Ciò suscita preoccupazioni, anche nell’opinione pubblica, e richiede risposte all’altezza della sfida, anche per le politiche giudiziarie e della sicurezza, che sono al cuore di ogni ordinamento statale.

Fenomeni criminali di carattere internazionale devono essere combattuti, oltre che dai singoli Stati, anche in un’ottica di coordinamento europeo.

È in quest’ottica, che il nostro paese può assumere il ruolo di protagonista, forte di una quotidiana battaglia alle forme di criminalità organizzata più storicamente radicate.

Sappiamo che l’alto livello di percezione della corruzione rappresenta un elemento di grave preoccupazione, sia sotto il profilo della qualità di vita dei nostri cittadini, troppo spesso rassegnati al pensiero di dover convivere con fenomeni corruttivi, sia sotto il profilo della mancata attrazione di investimenti dall’estero in una economia che appare, e spesso lo è, alterata da pressioni e comportamenti illegittimi.
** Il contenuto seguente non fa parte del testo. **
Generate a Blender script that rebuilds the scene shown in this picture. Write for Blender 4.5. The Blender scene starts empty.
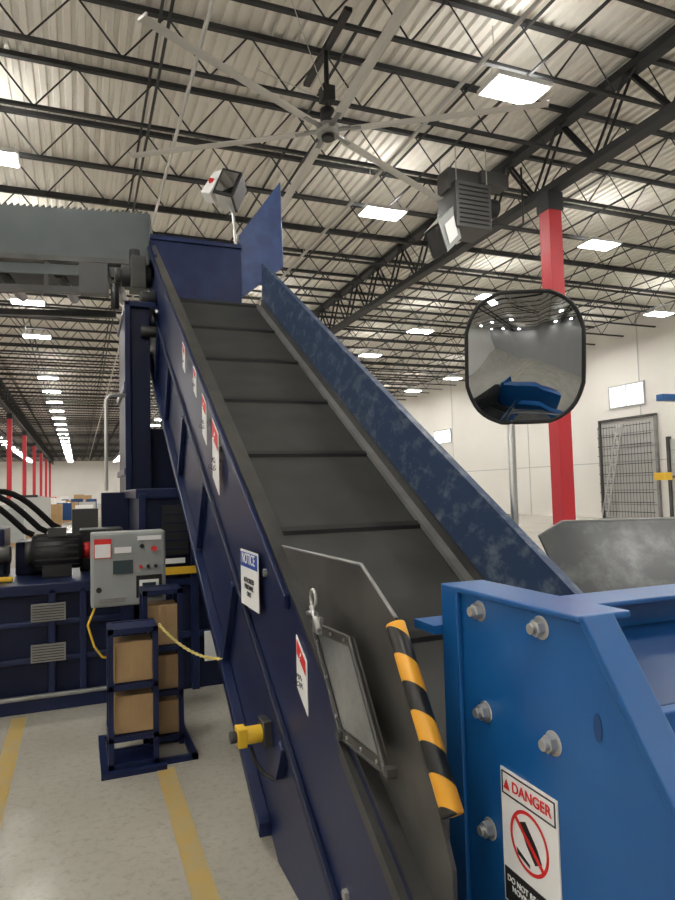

La Procura europea assumerà i compiti di indagine e azione penale a una data che sarà stabilita con decisione della Commissione europea, su proposta del Procuratore capo europeo, che non potrà essere anteriore al 20 novembre 2020.

Come noto, il Procuratore Capo europeo verrà nominato dal Parlamento europeo e dal Consiglio di comune accordo e le candidature verranno presentate, e questo è un elemento che va preso in attenta considerazione, dagli interessati direttamente all’Unione europea, senza necessità di alcuna designazione da parte degli Stati membri. Nessuna misura dovrà, pertanto, essere posta in essere dalle Autorità nazionali al riguardo. Mi sia consentito, con una voluta forzatura, di sottolineare ed apprezzare come siamo di fronte ad un esempio tangibile di come l’Europa si muova nella direzione della separazione dei poteri espressi politicamente dai singoli stati rispetto alla prospettiva più strettamente giudiziaria.
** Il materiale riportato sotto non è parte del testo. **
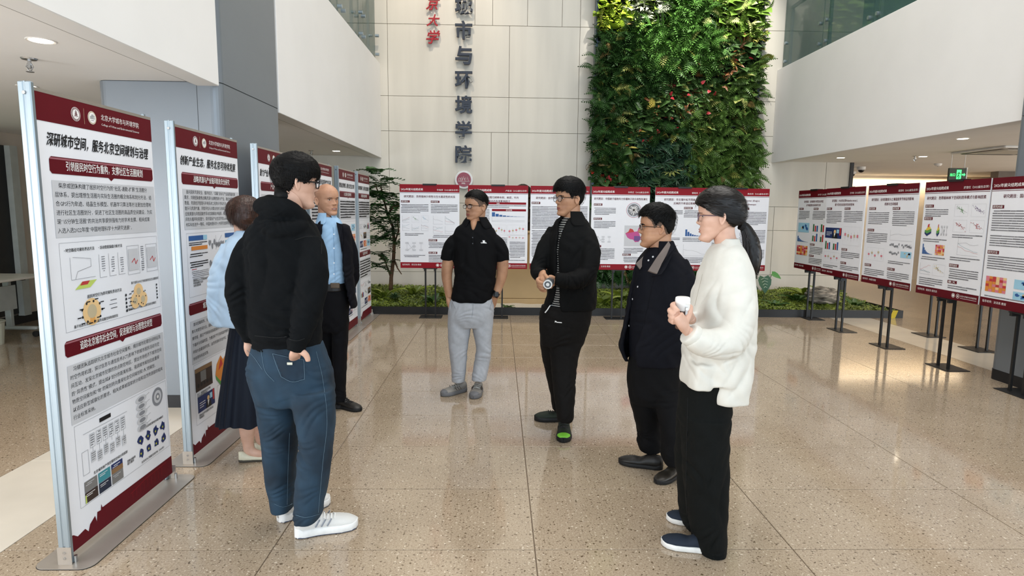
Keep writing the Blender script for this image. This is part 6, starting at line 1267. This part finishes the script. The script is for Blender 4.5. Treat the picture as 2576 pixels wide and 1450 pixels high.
m_ = hairline(-.02, ZWH, .01); h7.patch('hair', HAIRD, p7, m_, lambda x, y, z: .010+.012*np.clip((z)*3, 0, 1)+.012*np.clip(-y-.1, 0, .3), .0006)
h7.tufts('hair_strands', HAIRD, p7, m_, .018, lambda x, y, z: (-x*.3, -1.0, -.35 if z < .3 else -.2), 2200, .05, .0, .0009, zone=False, mess=.05)
h7.glasses(p7, mat('mauve_frame', '#6a5660', .3, metal=.5), lw=.105, lh=.085, round_=2.3)
# ponytail
pt = bpy.data.objects.new('ponytail', None); COL.objects.link(pt); pt.parent = p7
MB().tube([P(1862, 566, Y), P(1872, 570, Y)], [.021, .021], 14).build('hair_tie', mat('black_elastic', '#08080a', .8), pt)
spine = [(1860, 566, 12), (1874, 572, 13), (1887, 600, 18), (1893, 636, 21), (1892, 668, 18), (1893, 690, 10), (1900, 704, 3)]
tl = garment('tail', [limb(Y, [(a, b, c, .02) for a, b, c in spine])], HAIRD, pt, Y, .006, 3, [(1890, 630, 80, 8, 8, .0025)], .0006, 3)
mb = MB(); r_ = np.random.default_rng(5); cs = crom([(a, b, c) for a, b, c in spine], 5)
for k in range(460):
    u, d_ = r_.uniform(-1, 1), r_.uniform(-.04, .07); i0 = r_.integers(0, 12); pts = []
    for i in range(i0, min(len(cs), i0+r_.integers(10, 18))): e = 1.08+.12*(i/len(cs))**2*r_.uniform(0, 2.4); pts.append(P(cs[i][0]+u*cs[i][2]*e+(i-20)*(.5*u if i > 20 else 0), cs[i][1]+u*2+(4 if i > 26 else 0), Y+.02+d_*(cs[i][2]/24)*(1-abs(u)*.5)))
    if len(pts) > 3: mb.tube(pts, [.0016]*(len(pts)-1)+[.0004], 4)
o = mb.build('strands', mat('ponytail_hair', '#1c110c', .4, var=.4, scale=40, spec=.35), pt); o['kind'] = 'stuff'
CRM = mat('cream_satin', '#d4d0c6', .55, var=.03, scale=20, bump=.05, bscale=300, sheen=.2)
g = garment('blouse', [loft(sect(Y, [(612, 1802, 1856, .075), (630, 1788, 1868, .11), (662, 1774, 1880, .15), (705, 1762, 1888, .17), (780, 1743, 1892, .18), (850, 1729, 1890, .185), (910, 1721, 1884, .18), (950, 1718, 1880, .178)])), loft(sect(Y, [(905, 1728, 1800, .12, -.05), (940, 1722, 1779, .12, -.05), (962, 1720, 1776, .118, -.05), (968, 1722, 1774, .115, -.05)]), ex=3.6), loft(sect(Y, [(905, 1768, 1876, .125, -.05), (945, 1784, 1874, .122, -.05), (985, 1781, 1872, .12, -.05), (1000, 1779, 1870, .118, -.05), (1005, 1780, 1868, .115, -.05)]), ex=3.6),
    limb(Y, [(1832, 668, 40, -.05), (1852, 730, 45, -.11), (1855, 800, 46, -.14), (1834, 855, 44, -.17), (1790, 866, 40, -.20), (1755, 856, 34, -.215), (1741, 846, 30, -.22)]), limb(Y, [(1790, 690, 36, .08), (1768, 770, 36, .10), (1752, 812, 28, .04), (1746, 808, 22, -.06)])], CRM, p7, Y, .0062, 6, [(1835, 850, 50, 130, 26, .009), (1775, 862, 40, 60, 20, .007), (1760, 760, 60, 15, 34, .006), (1800, 740, 60, 30, 44, .006), (1860, 760, 60, 10, 40, .006), (1830, 930, 60, 20, 50, .006), (1745, 900, 50, 170, 30, .005), (1800, 640, 30, 60, 18, .003)], .0012, 11)
cf = garment('cuff', [limb(Y, [(1750, 850, 31, -.215), (1738, 844, 31, -.22), (1731, 838, 29, -.222)])], CRM, g, Y, .006, 3, (), .0006, 2)
MB().add(*cshell(Y, [(600, 1808, 1855, .062), (613, 1801, 1859, .078), (628, 1792, 1866, .104), (638, 1789, 1869, .114)], 0, PI, [.40, .50, .62, .80], .010)).build('collar', CRM, g, True)
seam('placket', g, [(1768, 690), (1758, 730), (1748, 770)], .0008, mat('cream_seam', '#b9b1a3', .7))
WTR = mat('black_wool', '#0b0d0c', .85, var=.15, scale=300, **CLOTH)
tr = garment('wide_trousers', [loft(sect(Y, [(925, 1728, 1868, .15), (1000, 1712, 1838, .14), (1060, 1708, 1832, .135)])), loft(sect(Y, [(1040, 1712, 1832, .13, -.02), (1100, 1718, 1828, .128, -.02), (1200, 1722, 1827, .125, -.02), (1290, 1730, 1824, .12, -.02), (1340, 1742, 1822, .118, -.02), (1378, 1752, 1820, .112, -.02), (1394, 1766, 1817, .10, -.02)])), loft(sect(Y, [(1040, 1706, 1780, .11, .08), (1150, 1704, 1762, .105, .12), (1250, 1709, 1758, .10, .15), (1318, 1716, 1758, .09, .17)]))], WTR, p7, Y, .0068, 6, [(1760, 1330, 40, 50, 30, .010), (1790, 1200, 90, 8, 46, .008), (1730, 1150, 80, 4, 22, .006), (1780, 1370, 30, 70, 14, .008), (1820, 1050, 60, 20, 30, .005)], .0012, 12)
seam('crease', tr, [(1731, 1000), (1729, 1100), (1727, 1220), (1730, 1300)], .0016, mat('crease_black', '#050606', .9))
NVS, WS = mat('navy_knit_shoe', '#15202f', .8, var=.2, scale=200), mat('white_sole', '#dcdad6', .5)
shoe(1800, 1385, 2.60, 163, .245, 'slip_on_sneaker', NVS, WS, p7, sole_h=.12, hgt=.34, wid=.39); shoe(1800, 1330, 2.83, 163, .24, 'slip_on_sneaker', NVS, WS, p7, sole_h=.12, hgt=.34, wid=.39)
# cup
q_ = P(1715.5, 800, Y-.185); zt = P(1715.5, 747, Y-.185).z; zb = P(1715.5, 828, Y-.185).z
cu = thing('tumbler', 'white lidded tumbler held by the woman in cream', 'cup', (q_.x, q_.y, zb)); H_ = zt-zb
MB().lathe((0, 0, 0), [(.022, 0), (.026, .004), (.0275, H_*.55), (.028, H_*.6)], 28).build('body', mat('cup_brown', '#5d4238', .15, var=.1), cu, True); MB().lathe((0, 0, H_*.58), [(.0285, 0), (.0305, .003), (.0305, H_*.34), (.029, H_*.40), (.024, H_*.42)], 28).build('lid', mat('cup_white', '#eceae6', .4), cu, True)
MB().box(.004, -.034, H_*.80, .022, -.029, H_*.84, .001).build('lid_latch', MATS['cup_white'], cu); MB().box(.002, -.036, H_*.25, .012, -.031, H_*.72, .002).build('carry_strap', mat('strap_grey', '#c6c6c6', .5), cu); MB().cyl((.008, -.037, H_*.66), .006, .006, 14, axis='y').build('strap_pin', MATS['cup_white'], cu)

# ============ tall man in black hoodie and jeans
Y = 2.8; SK = SKIN['fair']
h1 = Head(P(745, 460, Y), .234, 34, -4, 0, wide=1.0)
core = [neck(h1, 716, 566, Y, .058, .066), loft(sect(Y, [(600, 655, 785, .10), (700, 650, 785, .11), (880, 660, 790, .11)])), limb(Y, [(640, 610, 20), (606, 700, 19, -.03), (614, 800, 16, -.03), (627, 866, 12, -.01)]), limb(Y, [(785, 630, 22, -.06), (782, 720, 20, -.11), (760, 820, 17, -.16), (744, 888, 14, -.18)]),
        limb(Y, [(700, 960, 28, .04), (704, 1120, 22, .05), (712, 1280, 16, .06)]), limb(Y, [(780, 960, 28, -.02), (795, 1120, 22, -.08), (775, 1300, 16, -.10)])]
hr = fingers(Y, [(746, 880, 15, -.185), (744, 890, 17, -.175), (741, 901, 14, -.13)], [[(726+8*k, 898, 6.5, -.13), (722+8*k, 920, 6, -.115), (720+8*k, 932, 5.5, -.10)] for k in range(4)]+[[(758, 884, 9, -.19), (769, 893, 8, -.195), (774, 903, 7, -.195), (775, 910, 6, -.195)]]); hl = fingers(Y, [(627, 858, 13, -.01), (630, 874, 17, -.01), (636, 890, 16, 0)], [[(630+6*k, 890, 6.5, .0), (634+6*k, 905, 6, .0), (637+6*k, 916, 5.5, .0)] for k in range(4)]+[[(638, 866, 8, -.05), (644, 878, 7, -.06), (646, 888, 6, -.06)]])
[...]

Gli Stati saranno, invece, chiamati ad indicare una terna di candidati per la designazione, da parte del Consiglio, del proprio Procuratore europeo. Ogni Stato dovrà, altresì, designare i propri Procuratori europei delegati, che agiranno sul territorio nazionale con il doppio cappello.

Le autorità nazionali competenti avranno, inoltre, l’obbligo di agevolare l'esercizio delle loro funzioni e astenersi da qualsiasi azione o politica che possa incidere negativamente sulla loro carriera o sul loro status nel sistema giudiziario nazionale.

La sintesi di questi primi passi che ci attendono evidenzia la complessità della realizzazione di questo progetto che richiederà, a mio avviso, un costante, serrato, e fattivo confronto tra il Ministero e il CSM, per analizzare innanzitutto fino in fondo l’impatto istituzionale, processuale ed ordinamentale che l’attuazione della Procura europea è destinata ad avere sul nostro sistema giudiziario.

Vorrei, infine, ricordare che verrà presto adottato anche il nuovo Regolamento europeo che modificherà la normativa su Eurojust, rendendone le funzioni sempre più di natura giurisdizionale. Credo che la novella europea imporrà una riflessione a largo spettro sulle interazioni tra la Procura europea, Eurojust e le autorità giudiziarie nazionali.

Insomma, la nuova ed ulteriore sfida dell’Unione Europea si gioca sul terreno della battaglia alla criminalità.

D’altronde, sono ben impresse nella mia mente le parole che Lei pronunciava, Signor Presidente, nel Suo discorso di insediamento: "Garantire la Costituzione significa affermare e diffondere un senso forte della legalità. La lotta alla mafia e quella alla corruzione sono priorità assolute. La corruzione ha raggiunto un livello inaccettabile. Divora risorse che potrebbero essere destinate ai cittadini. Impedisce la corretta esplicazione delle regole del mercato."

Queste parole lanciano un monito molto ambizioso che, come Ministro della Giustizia, intendo raccogliere e portare avanti a livello nazionale ed internazionale nello spirito di forte legalità di cui sono impregnate, grazie alla nostra amata Costituzione, le stesse radici culturali della nostra democrazia.